I still kept an ear on what they were doing and in 2014, 8 years after Isbell’s departure, they released the album “English Oceans” and followed that in 2016 with “American Band” both of which were much more like it to my ears. So when, in 2020, it was announced there would be a new Truckers album I figured I’d shell out and get this one on vinyl.
On “American Band” and here with “The Unravelling” the Truckers have become less of the torch bearers for a South that they see that most others don’t and have become more a band that are openly commentating on the current landscape in American politics. Patterson Hood now dominates the songwriting credits with 7 of the 9 songs here written by him. This may explain why the Truckers no longer hit so hard with me as of their three pricipal songwriters (Hood, Mike Cooley and Jason Isbell) Patterson was always third on my preference list.
Most reviews drew attention to the song “Thoughts And Prayers”, a gentle but angry attack on the kind of US politician that has only those platitudes to offer after yet another nut has shot up yet another school/supermarket/shopping mall “Stick it up your ass with your useless thoughts and prayers”. That, alongside “Babies In Cages” are Hood’s stab at the state of America in the Trump years. As he says in the sleeve notes “William Gibson's dark visions have come to pass, everyone is connected and more disconnected than ever. Our children have lock-down drills."

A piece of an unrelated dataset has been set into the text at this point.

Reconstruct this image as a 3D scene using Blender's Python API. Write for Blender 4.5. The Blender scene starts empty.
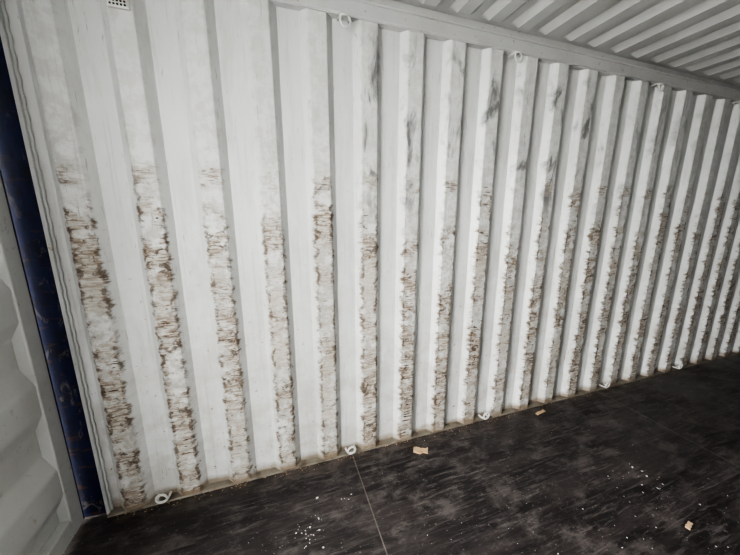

Neither of Cooley’s songs here, “Slow Ride Argument” and “Grievance Merchants" are much to get excited about. A rocker first and a plodder that even he seems to be struggling to work up much enthusiasm for !
It’s an okay album, mercifully short at just over 40 minutes. It’s good but not great, and right or wrong, great is what I came to expect from the Truckers. But I’ll always lend them an ear.